Determination of electrical and optical behaviors of carboxymethyl cellulose/graphene nanocomposites

Carboxymethyl cellulose (CMC)/graphene nanoplatelet (GnP) nanocomposite films containing different volume fractions (0.00, 0.73, 1.46, 2.20, 2.94, and 3.68) were prepared by ultrasonication assisted solution casting method. The effect of GnPs on structural, electrical, optical properties, and dispersion parameters of the nanocomposite have been investigated by a fourier transform infrared (FTIR), scanning electron microscope (SEM), two-point probe resistivity measurement, UV–Vis absorbance, and reflectance spectroscopy. The direct ( E d ) and indirect ( E i ) optical band gap energies of nanocomposites were determined using Tauc and absorbance spectrum fitting (ASF) methods. The results demonstrated that the optical band gap energies could be adjusted by altering the GnP volume fraction. Additionally, it was found that the outcomes obtained through the Tauc and ASF methods were very close to each other.
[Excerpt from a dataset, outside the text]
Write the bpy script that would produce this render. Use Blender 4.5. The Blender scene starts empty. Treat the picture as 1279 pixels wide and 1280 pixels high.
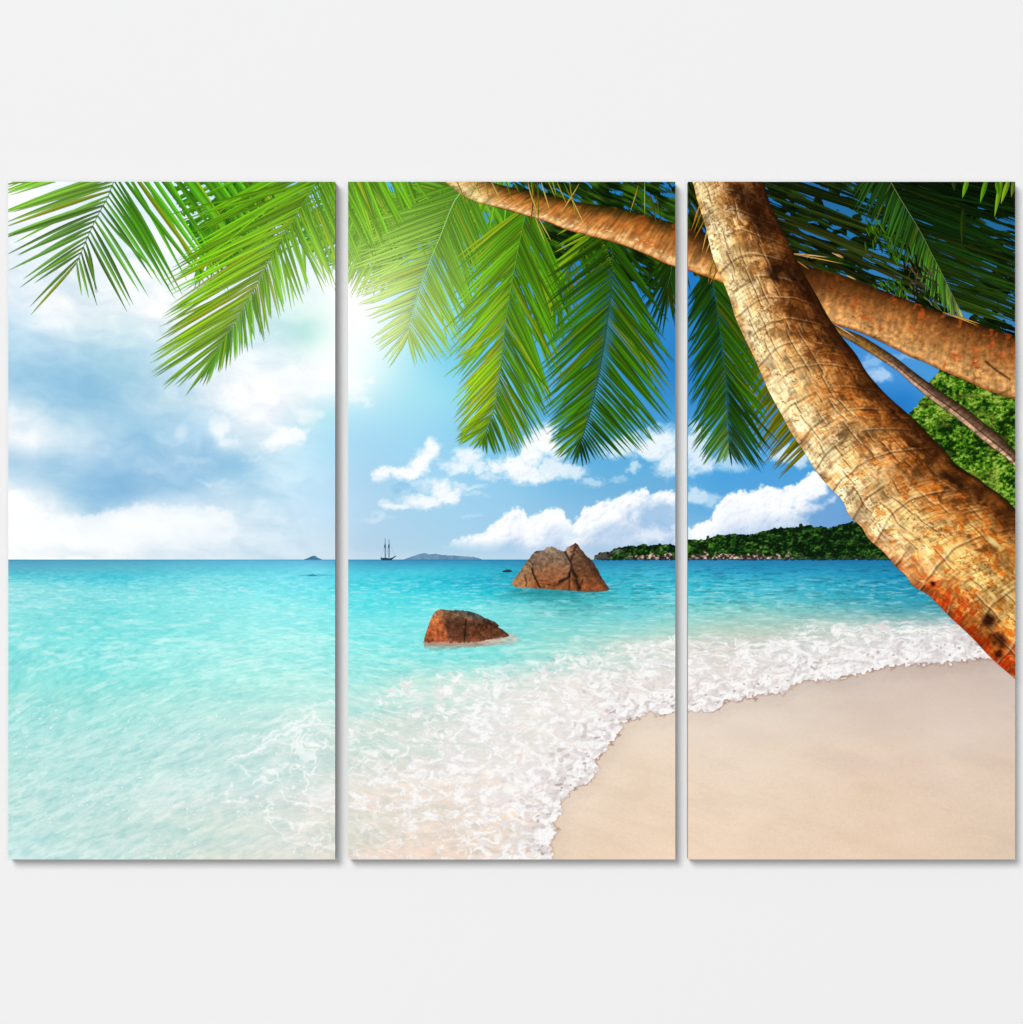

The electrical conductivity ( σ ), Urbach energy ( E u ), refractive index ( n ), dispersion energy ( E do ), optical conductivity ( σ opt ), and optical dielectric constant ( ε ) of CMC/GnP nanocomposite were found to increase with increasing GnP volume fraction ( V ). The improvements in structural, electrical, optical, dispersion parameters, and optical dielectric properties of these nanocomposites make them a potential candidate for many industrial applications.